■ **Data lines**:
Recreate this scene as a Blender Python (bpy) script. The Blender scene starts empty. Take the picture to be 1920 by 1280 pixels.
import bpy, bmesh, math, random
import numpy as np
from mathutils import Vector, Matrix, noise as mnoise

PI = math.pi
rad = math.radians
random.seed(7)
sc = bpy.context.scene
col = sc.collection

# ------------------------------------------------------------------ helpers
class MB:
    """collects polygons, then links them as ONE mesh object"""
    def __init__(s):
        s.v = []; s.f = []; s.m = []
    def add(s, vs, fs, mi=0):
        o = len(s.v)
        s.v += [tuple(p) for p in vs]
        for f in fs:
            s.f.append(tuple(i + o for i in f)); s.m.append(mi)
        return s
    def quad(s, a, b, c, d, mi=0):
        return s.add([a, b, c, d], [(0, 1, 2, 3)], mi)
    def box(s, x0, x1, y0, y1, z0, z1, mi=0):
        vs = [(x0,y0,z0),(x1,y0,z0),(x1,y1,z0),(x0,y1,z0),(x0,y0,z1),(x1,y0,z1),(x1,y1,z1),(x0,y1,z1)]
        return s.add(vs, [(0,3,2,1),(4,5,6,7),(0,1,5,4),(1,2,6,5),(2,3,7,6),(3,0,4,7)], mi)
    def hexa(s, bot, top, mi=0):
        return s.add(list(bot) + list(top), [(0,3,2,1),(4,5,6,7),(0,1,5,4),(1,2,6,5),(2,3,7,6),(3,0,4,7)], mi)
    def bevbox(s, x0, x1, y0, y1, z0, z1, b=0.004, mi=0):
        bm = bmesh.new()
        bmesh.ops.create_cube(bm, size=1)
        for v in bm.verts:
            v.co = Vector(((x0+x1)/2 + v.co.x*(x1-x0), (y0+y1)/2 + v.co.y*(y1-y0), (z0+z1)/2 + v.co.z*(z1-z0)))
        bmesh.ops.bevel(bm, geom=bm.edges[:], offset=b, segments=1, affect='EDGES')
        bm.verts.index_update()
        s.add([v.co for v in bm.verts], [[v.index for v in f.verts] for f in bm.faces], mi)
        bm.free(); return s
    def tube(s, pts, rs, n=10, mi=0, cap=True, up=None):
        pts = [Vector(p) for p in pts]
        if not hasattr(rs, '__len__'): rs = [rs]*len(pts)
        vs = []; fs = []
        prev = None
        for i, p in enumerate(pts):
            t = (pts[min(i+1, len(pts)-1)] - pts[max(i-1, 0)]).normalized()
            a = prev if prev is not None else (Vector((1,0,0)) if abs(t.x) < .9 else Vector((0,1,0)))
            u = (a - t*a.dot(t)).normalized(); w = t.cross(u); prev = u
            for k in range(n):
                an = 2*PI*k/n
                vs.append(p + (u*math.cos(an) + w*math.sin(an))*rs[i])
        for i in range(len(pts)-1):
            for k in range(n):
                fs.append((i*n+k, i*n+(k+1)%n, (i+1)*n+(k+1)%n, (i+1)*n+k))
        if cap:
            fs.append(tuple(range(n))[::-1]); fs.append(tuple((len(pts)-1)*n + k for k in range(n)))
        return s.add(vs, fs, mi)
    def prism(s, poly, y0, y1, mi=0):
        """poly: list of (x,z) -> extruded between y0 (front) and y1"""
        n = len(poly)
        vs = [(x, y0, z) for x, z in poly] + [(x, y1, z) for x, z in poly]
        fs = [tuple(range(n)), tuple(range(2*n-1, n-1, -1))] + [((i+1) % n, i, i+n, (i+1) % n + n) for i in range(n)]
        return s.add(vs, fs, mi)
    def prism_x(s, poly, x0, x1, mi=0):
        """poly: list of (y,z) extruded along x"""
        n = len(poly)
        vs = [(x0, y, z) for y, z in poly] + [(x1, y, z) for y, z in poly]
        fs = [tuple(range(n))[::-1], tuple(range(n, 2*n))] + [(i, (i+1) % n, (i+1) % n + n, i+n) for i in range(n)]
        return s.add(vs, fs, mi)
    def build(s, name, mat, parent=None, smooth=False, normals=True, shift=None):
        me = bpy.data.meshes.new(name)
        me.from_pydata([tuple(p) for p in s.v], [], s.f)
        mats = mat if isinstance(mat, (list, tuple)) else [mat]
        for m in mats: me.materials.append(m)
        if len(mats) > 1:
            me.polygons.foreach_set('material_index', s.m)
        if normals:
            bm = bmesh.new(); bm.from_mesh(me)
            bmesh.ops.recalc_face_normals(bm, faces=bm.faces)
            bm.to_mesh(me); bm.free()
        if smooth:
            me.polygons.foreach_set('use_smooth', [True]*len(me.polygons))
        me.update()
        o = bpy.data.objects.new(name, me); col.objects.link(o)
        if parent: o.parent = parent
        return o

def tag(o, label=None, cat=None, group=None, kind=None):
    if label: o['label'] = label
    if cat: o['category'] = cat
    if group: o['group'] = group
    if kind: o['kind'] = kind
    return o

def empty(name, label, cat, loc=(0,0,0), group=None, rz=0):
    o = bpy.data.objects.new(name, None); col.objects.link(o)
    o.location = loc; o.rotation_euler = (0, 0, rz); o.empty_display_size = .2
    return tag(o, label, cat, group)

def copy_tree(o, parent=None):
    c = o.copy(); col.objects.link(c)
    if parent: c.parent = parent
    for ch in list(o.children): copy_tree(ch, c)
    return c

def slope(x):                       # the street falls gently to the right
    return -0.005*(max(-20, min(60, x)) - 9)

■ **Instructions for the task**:
Only the lines from the start of the data to the line holding "col = sc.collection" are wanted; return them exactly, both ends included.

■ **Exercise answer**:
Recreate this scene as a Blender Python (bpy) script. The Blender scene starts empty. Take the picture to be 1920 by 1280 pixels.
import bpy, bmesh, math, random
import numpy as np
from mathutils import Vector, Matrix, noise as mnoise

PI = math.pi
rad = math.radians
random.seed(7)
sc = bpy.context.scene
col = sc.collection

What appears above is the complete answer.